Provided that the persons so charged has given his consent in this behalf to the Board.

(g)   where any company does not have any of the officers specified in clauses (a) to (c), any director or directors who may be specified by the Board in this behalf or where no director is so specified, all the directors:

In this connection Circular No.6/94 F.No.3/41/93-CL-V dated 24th June, 1994 which interprets the provision of Sec.5  of the Companies Act 1956 is reproduced hereunder.

The circular has been issued by the DCA based on the decision of the Rajasthan High Court in Ravindra Narayan V. ROC, Jaipur

“The issue relating to correct interpretation of ‘officer who is in default’, as per provision of section 5 of the Companies Act, 1956, has been considered by the Department in the light of the above said judgment of the Hon’ble Rajasthan High Court.
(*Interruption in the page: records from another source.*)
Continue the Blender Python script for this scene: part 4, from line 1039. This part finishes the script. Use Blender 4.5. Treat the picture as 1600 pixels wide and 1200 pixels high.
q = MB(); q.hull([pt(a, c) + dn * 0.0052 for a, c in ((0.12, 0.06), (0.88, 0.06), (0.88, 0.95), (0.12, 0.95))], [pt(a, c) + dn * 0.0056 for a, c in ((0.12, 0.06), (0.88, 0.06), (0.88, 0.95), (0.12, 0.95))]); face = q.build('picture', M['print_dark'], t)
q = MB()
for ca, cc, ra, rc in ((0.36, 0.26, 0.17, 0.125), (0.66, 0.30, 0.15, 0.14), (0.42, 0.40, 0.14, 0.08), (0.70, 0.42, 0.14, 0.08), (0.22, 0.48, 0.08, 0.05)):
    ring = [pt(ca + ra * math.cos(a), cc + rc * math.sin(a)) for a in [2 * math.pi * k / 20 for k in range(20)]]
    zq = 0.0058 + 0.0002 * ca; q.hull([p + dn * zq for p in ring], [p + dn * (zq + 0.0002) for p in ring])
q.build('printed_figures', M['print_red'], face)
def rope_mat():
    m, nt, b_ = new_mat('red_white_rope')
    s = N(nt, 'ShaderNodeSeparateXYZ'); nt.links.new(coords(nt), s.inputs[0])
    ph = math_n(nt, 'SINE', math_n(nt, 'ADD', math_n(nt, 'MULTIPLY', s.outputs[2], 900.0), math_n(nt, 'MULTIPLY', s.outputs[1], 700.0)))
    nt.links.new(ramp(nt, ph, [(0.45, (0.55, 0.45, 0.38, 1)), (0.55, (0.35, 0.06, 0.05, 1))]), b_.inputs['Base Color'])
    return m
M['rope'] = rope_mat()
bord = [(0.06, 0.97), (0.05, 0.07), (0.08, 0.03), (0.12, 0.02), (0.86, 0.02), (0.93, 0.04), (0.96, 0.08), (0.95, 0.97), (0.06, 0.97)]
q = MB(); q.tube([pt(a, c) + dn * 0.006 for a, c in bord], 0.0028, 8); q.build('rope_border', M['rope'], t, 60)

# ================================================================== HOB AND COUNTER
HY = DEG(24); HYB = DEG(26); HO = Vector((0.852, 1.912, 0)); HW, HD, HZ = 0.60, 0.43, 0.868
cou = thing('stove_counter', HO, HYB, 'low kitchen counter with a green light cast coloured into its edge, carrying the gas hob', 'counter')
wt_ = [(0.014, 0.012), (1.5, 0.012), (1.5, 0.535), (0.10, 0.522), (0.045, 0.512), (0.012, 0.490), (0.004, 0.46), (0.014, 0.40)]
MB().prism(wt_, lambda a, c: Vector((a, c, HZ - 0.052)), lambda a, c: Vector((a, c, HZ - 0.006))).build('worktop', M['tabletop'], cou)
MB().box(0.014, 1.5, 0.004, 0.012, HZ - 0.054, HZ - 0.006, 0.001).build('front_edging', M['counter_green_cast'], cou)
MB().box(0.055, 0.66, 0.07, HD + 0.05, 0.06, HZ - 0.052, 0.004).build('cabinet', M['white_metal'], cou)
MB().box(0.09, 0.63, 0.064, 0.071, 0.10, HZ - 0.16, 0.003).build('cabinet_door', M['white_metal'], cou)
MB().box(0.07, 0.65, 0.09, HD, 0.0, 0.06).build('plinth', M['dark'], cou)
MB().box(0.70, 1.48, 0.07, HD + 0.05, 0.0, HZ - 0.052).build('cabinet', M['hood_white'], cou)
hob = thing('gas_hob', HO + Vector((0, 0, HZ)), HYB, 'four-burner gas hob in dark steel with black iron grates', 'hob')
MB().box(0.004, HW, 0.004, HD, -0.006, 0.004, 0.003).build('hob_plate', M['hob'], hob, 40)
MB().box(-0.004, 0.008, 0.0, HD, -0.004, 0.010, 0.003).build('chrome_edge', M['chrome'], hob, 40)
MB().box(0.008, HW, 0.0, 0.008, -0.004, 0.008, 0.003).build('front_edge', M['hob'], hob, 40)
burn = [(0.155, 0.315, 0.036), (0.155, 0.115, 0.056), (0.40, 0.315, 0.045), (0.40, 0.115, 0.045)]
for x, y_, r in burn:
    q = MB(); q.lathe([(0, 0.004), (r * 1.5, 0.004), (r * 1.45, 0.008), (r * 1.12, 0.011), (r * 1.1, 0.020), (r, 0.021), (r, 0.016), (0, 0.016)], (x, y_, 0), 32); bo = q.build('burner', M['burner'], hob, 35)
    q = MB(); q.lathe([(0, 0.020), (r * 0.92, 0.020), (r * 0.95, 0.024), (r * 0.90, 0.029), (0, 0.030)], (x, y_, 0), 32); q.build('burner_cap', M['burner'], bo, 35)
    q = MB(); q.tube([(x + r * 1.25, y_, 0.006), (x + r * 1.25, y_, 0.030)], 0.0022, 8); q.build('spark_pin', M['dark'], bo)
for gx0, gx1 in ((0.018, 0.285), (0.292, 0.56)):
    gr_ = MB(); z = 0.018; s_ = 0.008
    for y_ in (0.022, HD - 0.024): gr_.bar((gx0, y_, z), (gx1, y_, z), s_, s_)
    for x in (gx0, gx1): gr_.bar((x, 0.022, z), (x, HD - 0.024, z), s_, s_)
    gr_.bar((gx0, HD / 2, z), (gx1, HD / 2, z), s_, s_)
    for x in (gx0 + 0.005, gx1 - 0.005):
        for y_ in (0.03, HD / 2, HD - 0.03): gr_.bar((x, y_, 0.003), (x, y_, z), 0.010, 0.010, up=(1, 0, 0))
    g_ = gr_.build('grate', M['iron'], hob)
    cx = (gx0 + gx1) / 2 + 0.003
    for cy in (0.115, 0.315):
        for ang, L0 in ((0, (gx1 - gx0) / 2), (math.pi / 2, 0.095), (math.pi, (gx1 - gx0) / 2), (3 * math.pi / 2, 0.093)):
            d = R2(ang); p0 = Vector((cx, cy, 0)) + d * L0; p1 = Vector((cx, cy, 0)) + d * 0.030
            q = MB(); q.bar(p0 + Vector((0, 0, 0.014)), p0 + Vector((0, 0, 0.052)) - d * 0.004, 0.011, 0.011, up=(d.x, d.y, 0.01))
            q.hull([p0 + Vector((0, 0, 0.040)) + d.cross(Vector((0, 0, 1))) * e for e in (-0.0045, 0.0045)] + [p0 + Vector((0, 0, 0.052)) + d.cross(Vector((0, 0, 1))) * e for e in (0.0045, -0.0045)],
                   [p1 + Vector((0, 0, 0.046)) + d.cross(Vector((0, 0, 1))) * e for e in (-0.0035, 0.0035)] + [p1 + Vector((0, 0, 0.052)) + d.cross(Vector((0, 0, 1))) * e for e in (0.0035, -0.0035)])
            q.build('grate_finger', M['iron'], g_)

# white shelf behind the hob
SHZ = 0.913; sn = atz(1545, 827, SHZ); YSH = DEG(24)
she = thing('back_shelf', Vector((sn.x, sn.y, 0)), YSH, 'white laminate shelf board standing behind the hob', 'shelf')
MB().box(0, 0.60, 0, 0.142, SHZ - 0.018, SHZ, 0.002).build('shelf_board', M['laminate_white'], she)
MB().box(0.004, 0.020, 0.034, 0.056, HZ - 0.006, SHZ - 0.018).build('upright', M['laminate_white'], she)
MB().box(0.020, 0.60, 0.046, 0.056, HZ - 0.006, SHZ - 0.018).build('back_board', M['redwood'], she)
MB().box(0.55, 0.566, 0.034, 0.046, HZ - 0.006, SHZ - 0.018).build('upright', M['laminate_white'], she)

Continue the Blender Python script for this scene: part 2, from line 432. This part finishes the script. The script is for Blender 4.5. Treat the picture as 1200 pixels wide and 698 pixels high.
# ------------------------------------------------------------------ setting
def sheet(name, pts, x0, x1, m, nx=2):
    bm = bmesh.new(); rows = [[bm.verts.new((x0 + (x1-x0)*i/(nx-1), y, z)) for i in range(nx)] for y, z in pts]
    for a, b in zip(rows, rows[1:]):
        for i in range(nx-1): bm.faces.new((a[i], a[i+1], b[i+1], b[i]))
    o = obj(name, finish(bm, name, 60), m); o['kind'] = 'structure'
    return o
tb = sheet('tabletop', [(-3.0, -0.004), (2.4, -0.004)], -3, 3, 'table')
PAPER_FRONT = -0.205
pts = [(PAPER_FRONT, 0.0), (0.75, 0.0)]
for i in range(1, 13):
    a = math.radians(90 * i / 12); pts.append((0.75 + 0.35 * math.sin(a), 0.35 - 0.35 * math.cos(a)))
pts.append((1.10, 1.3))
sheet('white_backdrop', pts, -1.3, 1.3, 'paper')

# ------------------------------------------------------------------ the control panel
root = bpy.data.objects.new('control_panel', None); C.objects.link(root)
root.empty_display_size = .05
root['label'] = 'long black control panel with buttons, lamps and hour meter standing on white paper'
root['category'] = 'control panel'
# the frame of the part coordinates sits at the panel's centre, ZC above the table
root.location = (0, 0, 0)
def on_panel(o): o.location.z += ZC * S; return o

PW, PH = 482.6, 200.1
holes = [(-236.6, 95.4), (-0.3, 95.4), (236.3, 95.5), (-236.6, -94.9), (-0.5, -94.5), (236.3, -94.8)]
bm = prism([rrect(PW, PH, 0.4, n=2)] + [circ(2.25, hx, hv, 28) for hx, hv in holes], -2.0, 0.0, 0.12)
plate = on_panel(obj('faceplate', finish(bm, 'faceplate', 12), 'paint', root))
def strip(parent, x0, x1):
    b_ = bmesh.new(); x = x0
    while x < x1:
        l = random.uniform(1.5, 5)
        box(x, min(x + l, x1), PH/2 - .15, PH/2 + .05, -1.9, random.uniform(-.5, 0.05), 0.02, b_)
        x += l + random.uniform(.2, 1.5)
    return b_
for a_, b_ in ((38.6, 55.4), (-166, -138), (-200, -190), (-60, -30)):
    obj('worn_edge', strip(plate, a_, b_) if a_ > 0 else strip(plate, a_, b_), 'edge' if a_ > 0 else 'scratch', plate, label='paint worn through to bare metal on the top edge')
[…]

The Department is of the view that this judgment has correctly interpreted the provisions of section 5 as amended in 1988. It may, therefore, please be ensured that where the penal provisions provide for punishment of ‘officers in default’, prosecution be filed against the managing director(s), whole-time director(s) and Manager, apart from the Secretary, if any, and the company and only in those cases where there is no such managerial personnel (i.e. managing director / whole-time director / Manager), prosecution be filed against all ordinary directors, apart from the Secretary, if any, and the
company.

It is clear from the aforegoing that liability comes on the ordinary Directors only in case of a ‘Board-managed’ company i.e. a company which does not have any Managing Director. As Rocket has a Managing Director, non-wholetime Directors have not to be treated as ‘officers in default in any case.